Sunday, June 1st, 2008

A Millennium Epitaph to clients of the Association of British Mountain Guides
1988 – 2010

I have mentioned elsewhere in this site, a letter published on behalf of the Association of British Mountain Guides in Climber magazine in 1988, it includes the following concerns:

“A client who decides to employ a guide expects the very highest professional service from someone who has over many years gained considerable experience and skill in the mountains in all conditions… We are therefore very concerned that any member of the public is subjected to an inferior and probably dangerous service by someone who may call himself a mountain guide… Let us know if you know of any bogus guides – we will investigate…”

[Likewise, please let me know if you have had a narrow escape whilst with a 'qualified professional' we have many such stories.]

It is possible that some of the deceased BMG/UIAGM/IFMGA/AMI clients in the following roll-call were enticed by that 1988 letter and by subsequent BMG / UIAGM / IFMGA/AMI advertising offering guarantees of safety or ‘security’:

Mr G. Hedley 1990, Phil Davies 1992, Willie Dunnachie 1992, Douglas Gaines 1992, Dr H. Kerr 1994

Emma Ray 1998** Paul Hopkins 1998** Matthew Lewis 1998** Ian Edwards 1998** Michael Matthews 1999,

Julie Colverd 2004, Robert Pritchard 2010, Peter Kinloch 2010

Because the full details of other fatalities and serious injuries to BMG clients are not known (the information is not forthcoming), they could not be included here but they will be if that information is ever made public. Many injuries, serious injuries and some fatalities are included in the Appendix of the book by Blyth White: “A Chance in a Million”.

The true number of fatalities to BMG clients at the two supposed Elite Mountain Centres at Glenmore Lodge and Plas-y-Brenin is also not known. Blyth White’s book goes some way in showing the actual [in]competence of some members of the BMG when it comes to client care.

My intention in presenting this information is not to upset anyone who may have lost a relative or a friend whilst climbing with ‘qualified’ guides/instructors. My principal hope is that in pursuing the facts of the various cases the ongoing catalogue of death to mountain clients can be drastically reduced or even stopped.

Since 1988 it is my view that mountain clients have been denied choice in their search for a safe guide/ instructor by the machinations of the British Mountaineering Council and the BMG/IFMGA. It appears to be their intention that guides/instructors with vast experience and the desired qualities should be put out of work and be denied the opportunity to make their living – contrary to the comments, guidelines in Langmuirs original outdoor pursuit book. BMG guides have, as required, employed in Europe ‘none qualified’ instructors guides when it has suited them.

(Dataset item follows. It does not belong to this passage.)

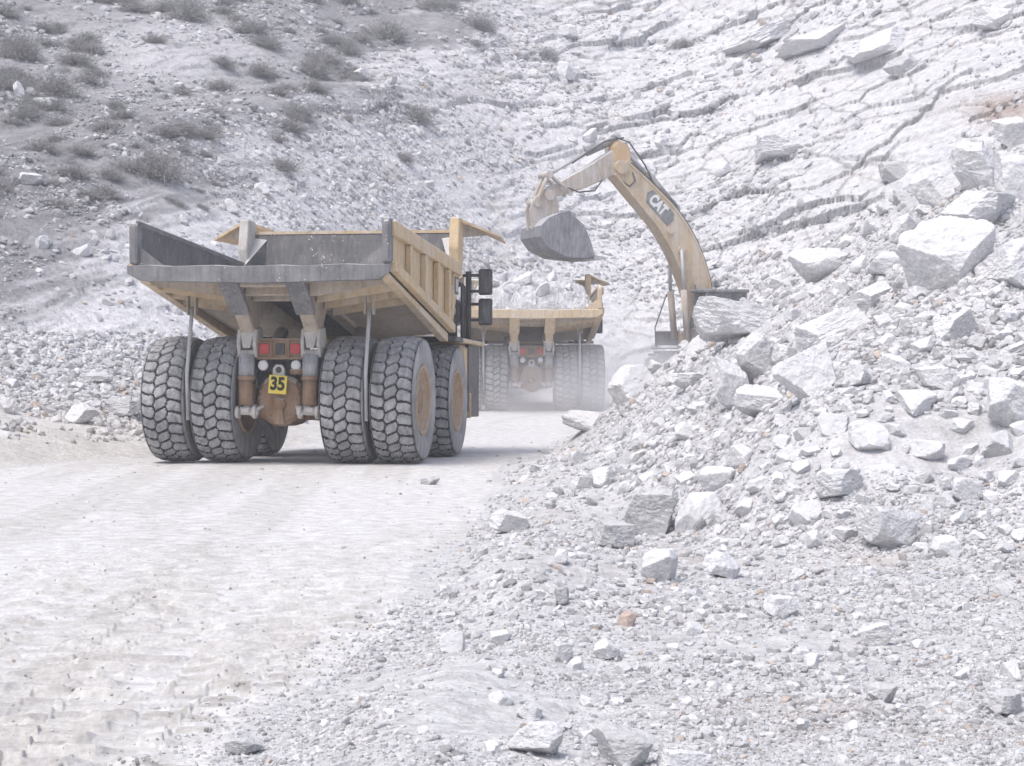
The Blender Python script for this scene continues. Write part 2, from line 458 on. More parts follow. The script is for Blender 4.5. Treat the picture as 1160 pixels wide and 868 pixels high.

**Their BMG guide went on to become the – Mountain Safety Officer for Scotland…

Two of Willie Dunnachie’s sons have made contact with mountainclients, Eddie in 2005 and William in 2009: ‘Our family was left in dire straights after the 1992 Eiger accident…’, wrote William who’s father died along with two other British Mountain Guide (BMG) clients on the West Flank of the Eiger in 1992 (see Eiger Sanction).

11 UIAGM/IFMGA guides have been killed in mountain accidents since November, 2008 the fate of their clients, is as yet, unknown. And yet – on the 1st July,2004: The then secretary of the BMG stated that – “It is very rare for a mountain guide to be killed…” Really!